Across Canada, more women are working for themselves. They’re freelancers, consultants, creatives, and tradespeople carving out income between school pickups and elder care.
And yet, despite making up a significant and growing share of the workforce, self-employed women remain largely invisible in Canada’s economic policy. Programs and protections are still built around a traditional employer-employee model, one that often treats self-employment as an exception.
That gap is what the Canadian Women’s Chamber of Commerce is hoping to close, says CanWCC’s Founder & CEO, Nancy Wilson. The group, which began in 2018, recently launched its three-year national advocacy campaign to drive recognition, data, policy frameworks, and support structures where none have existed before.
“We are done trying to fit into models that don’t work,” she said. “This strategy is about building something new – and demanding that governments, institutions, and decision-makers catch up.”
A flurry of hurdles
The CanWCC estimates there are one million self-employed women in Canada, with one in four of them coming from a racialized background, and 54,000 from Indigenous communities.
That’s one million women who won’t have access to social safety net services like employment insurance, maternity benefits, or income support because the system was built to prioritize the traditional workforce, explains Wilson.

Most government programs and policies are designed around businesses that employ staff, leaving self-employed women – who technically employ only themselves – without protections, largely ineligible for supports, and rarely included in policy discussions.
“Self-employed women so often fall through the cracks,” she said. “To gain access to these programs, you’re really just expected to jump that chasm and become an employer out of nowhere, when, for many women, that isn’t even the goal.”
On top of that, 40 per cent of self-employed women earn $50,000 or less per year and experience a wider gender pay gap than in traditional employment, with self-employed women earning 72 cents for every dollar earned by self-employed men, compared with 87 cents among traditional employees.
Yet self-employed women are far from marginal, explains Wilson.
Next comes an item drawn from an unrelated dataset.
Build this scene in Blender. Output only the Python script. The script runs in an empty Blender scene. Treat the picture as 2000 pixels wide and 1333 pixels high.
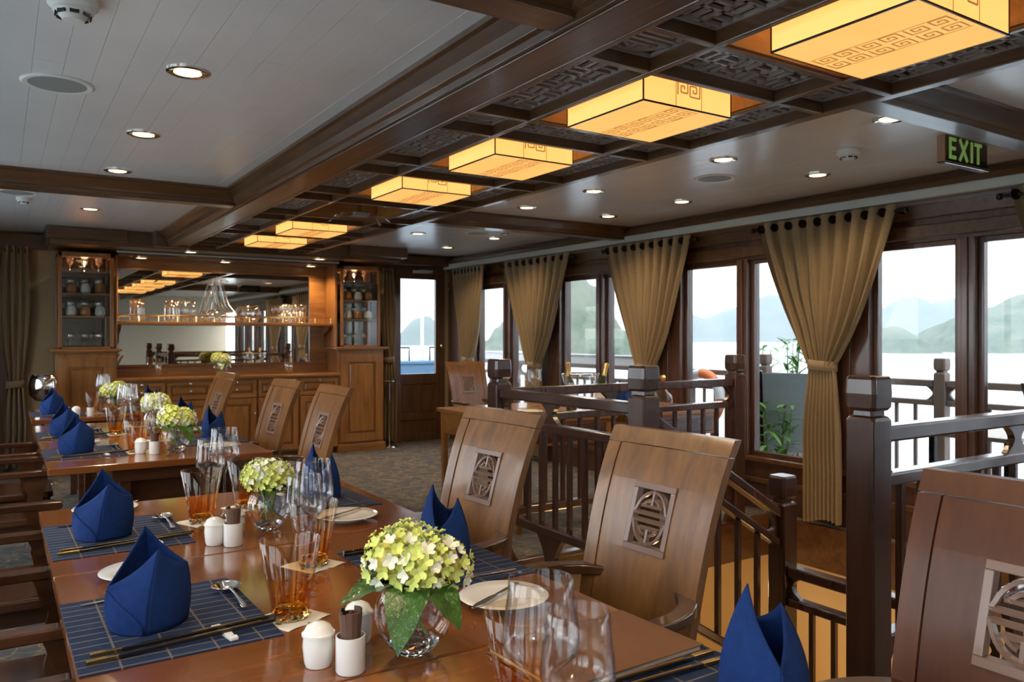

They represent 11 per cent of women in the workforce, and are a foundational part of our economy.
“If they all tried to re-enter traditional employment at once, the unemployment rate would jump from about seven per cent to 15,” she added. “That’s no small impact.”
A call for change
The CanWCC is now pushing for three core policy shifts: income supports that aren’t tied exclusively to employment status; fairer tax treatment that reflects the higher risks of self-employment; and reduced exposure to financial risk, such as increasing the outdated GST/HST thresholds.
“The requirements around how much money you make before you become a tax collector for the government haven’t changed since GST was introduced in 1991,” says Wilson. “Just by virtue of indexing it to inflation, it should be twice as much.”
These changes, she argues, wouldn’t require billion-dollar investments – but they could deliver outsized returns. And, as wages stagnate and affordability pressures rise, more Canadians – especially women – are turning to self-employment or side hustles to make ends meet, meaning the time to act is now.
“We can’t have a discussion about nation building, economic growth, economic development, and a new Canadian economy that doesn’t include discussion about the economic contributions of 50 per cent of the population,” she said. “These are important issues that affect real people, real lives, and we can’t afford to put them on the back burner any longer.”